■ DESCRIPTION OF THE TASK:
The listing below begins with the first line you should copy; stop after the line containing "rnd = random.Random(7)", and drop every picture.

■ SOURCE MATERIAL:

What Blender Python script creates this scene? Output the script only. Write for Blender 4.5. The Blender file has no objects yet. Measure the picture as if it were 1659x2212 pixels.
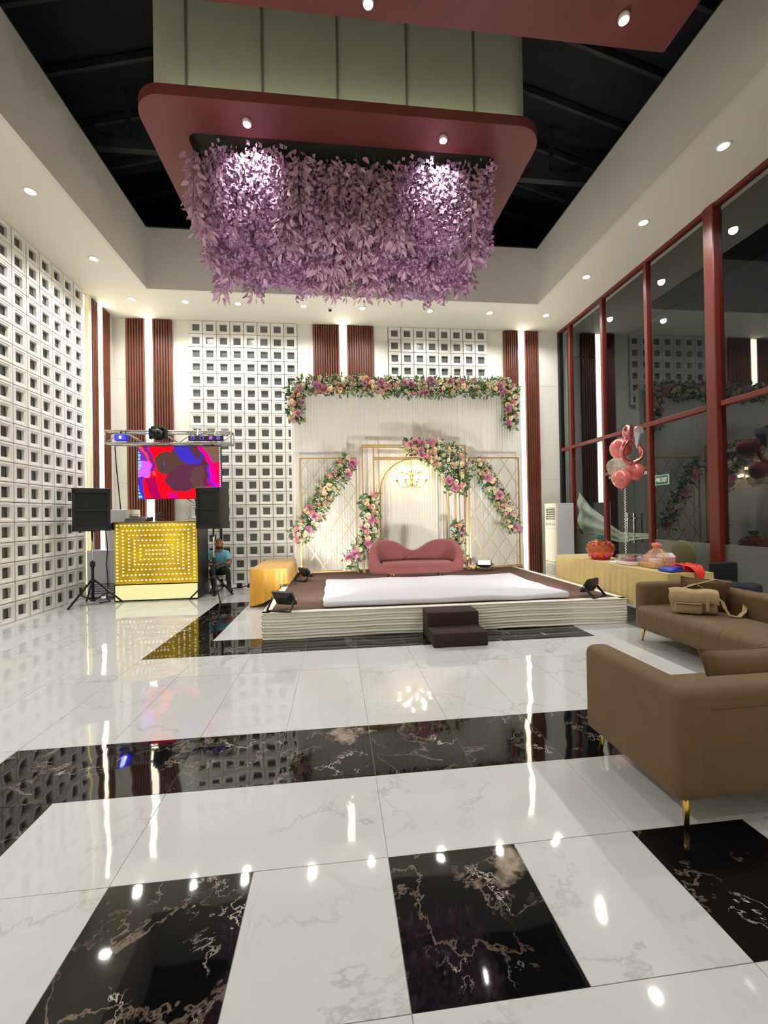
import bpy, bmesh, math, random
from mathutils import Vector, Matrix, Euler, Quaternion
S = bpy.context.scene
C = S.collection
PI = math.pi
rnd = random.Random(7)

# ---------------------------------------------------------------- camera, world, exposure
cam = bpy.data.cameras.new('camera'); camo = bpy.data.objects.new('camera', cam); C.objects.link(camo)
cam.sensor_fit = 'HORIZONTAL'; cam.sensor_width = 36.0; cam.lens = 915.2 / 1659 * 36.0
cam.clip_start = 0.05; cam.clip_end = 200
def cam_axes(yaw, pitch, roll):
    f = Vector((math.sin(yaw)*math.cos(pitch), math.cos(yaw)*math.cos(pitch), math.sin(pitch)))
    r = f.cross(Vector((0, 0, 1))).normalized(); u = r.cross(f)
    return r*math.cos(roll)+u*math.sin(roll), -r*math.sin(roll)+u*math.cos(roll), f
_r, _u, _f = cam_axes(0.11183194, 0.00683027, -0.01733779)
camo.matrix_world = Matrix(((_r.x, _u.x, -_f.x, 0), (_r.y, _u.y, -_f.y, 0), (_r.z, _u.z, -_f.z, 1.56), (0, 0, 0, 1)))
S.camera = camo
W = bpy.data.worlds.new('night'); S.world = W; W.use_nodes = True
W.node_tree.nodes['Background'].inputs[0].default_value = (0.005, 0.006, 0.007, 1)
W.node_tree.nodes['Background'].inputs[1].default_value = 1.0
S.view_settings.view_transform = 'Standard'; S.view_settings.look = 'None'
S.view_settings.gamma = 1.0; S.view_settings.use_curve_mapping = False
S.view_settings.exposure = 0.42
S.cycles.max_bounces = 7; S.cycles.diffuse_bounces = 4; S.cycles.glossy_bounces = 4; S.cycles.transmission_bounces = 6; S.cycles.transparent_max_bounces = 10
S.cycles.caustics_reflective = False; S.cycles.caustics_refractive = False; S.cycles.use_adaptive_sampling = True; S.cycles.adaptive_threshold = .03; S.cycles.sample_clamp_indirect = 6.0; S.cycles.use_light_tree = False
DOWN_W = 118.0      # each ceiling downlight
LED_E = 8.0         # wall LED strips
FLOOD_W = 85.0      # stage flood lamps
SLAB_W = 90.0      # spot lamps in the hanging canopies

# ---------------------------------------------------------------- helpers
def lin(c):
    return tuple(((v/255)/12.92 if v/255 <= .04045 else ((v/255+.055)/1.055)**2.4) for v in c[:3]) + (1,)
def mat(name, c, rough=.5, metal=0, spec=.5, noise=None, bump=None, sheen=0, emit=None, trans=0, alpha=1, coat=0):
    """noise=(scale, amount): value variation; bump=(scale, strength)"""
    m = bpy.data.materials.new(name); m.use_nodes = True
    nt = m.node_tree; b = nt.nodes['Principled BSDF']
    b.inputs['Base Color'].default_value = lin(c); b.inputs['Roughness'].default_value = rough
    b.inputs['Metallic'].default_value = metal; b.inputs['Specular IOR Level'].default_value = spec
    b.inputs['Coat Weight'].default_value = coat
    if sheen: b.inputs['Sheen Weight'].default_value = sheen
    if trans: b.inputs['Transmission Weight'].default_value = trans
    if alpha < 1: b.inputs['Alpha'].default_value = alpha
    if emit:
        b.inputs['Emission Color'].default_value = lin(emit[0]); b.inputs['Emission Strength'].default_value = emit[1]
    if noise or bump:
        tc = nt.nodes.new('ShaderNodeTexCoord')
    if noise:
        n = nt.nodes.new('ShaderNodeTexNoise'); n.inputs['Scale'].default_value = noise[0]; n.inputs['Detail'].default_value = 5
        nt.links.new(tc.outputs['Object'], n.inputs['Vector'])
        mr = nt.nodes.new('ShaderNodeMapRange'); mr.inputs[1].default_value = .3; mr.inputs[2].default_value = .7
        mr.inputs[3].default_value = 1-noise[1]; mr.inputs[4].default_value = 1+noise[1]
        nt.links.new(n.outputs['Fac'], mr.inputs[0])
        h = nt.nodes.new('ShaderNodeHueSaturation'); h.inputs['Color'].default_value = lin(c)
        nt.links.new(mr.outputs[0], h.inputs['Value']); nt.links.new(h.outputs[0], b.inputs['Base Color'])
    if bump:
        n2 = nt.nodes.new('ShaderNodeTexNoise'); n2.inputs['Scale'].default_value = bump[0]; n2.inputs['Detail'].default_value = 4
        nt.links.new(tc.outputs['Object'], n2.inputs['Vector'])
        bp = nt.nodes.new('ShaderNodeBump'); bp.inputs['Strength'].default_value = bump[1]; bp.inputs['Distance'].default_value = .02
        nt.links.new(n2.outputs['Fac'], bp.inputs['Height']); nt.links.new(bp.outputs[0], b.inputs['Normal'])
    return m
def emis(name, c, s):
    m = bpy.data.materials.new(name); m.use_nodes = True; nt = m.node_tree; nt.nodes.clear()
    e = nt.nodes.new('ShaderNodeEmission'); e.inputs[0].default_value = lin(c); e.inputs[1].default_value = s
    o = nt.nodes.new('ShaderNodeOutputMaterial'); nt.links.new(e.outputs[0], o.inputs[0]); return m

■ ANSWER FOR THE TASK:
What Blender Python script creates this scene? Output the script only. Write for Blender 4.5. The Blender file has no objects yet. Measure the picture as if it were 1659x2212 pixels.
import bpy, bmesh, math, random
from mathutils import Vector, Matrix, Euler, Quaternion
S = bpy.context.scene
C = S.collection
PI = math.pi
rnd = random.Random(7)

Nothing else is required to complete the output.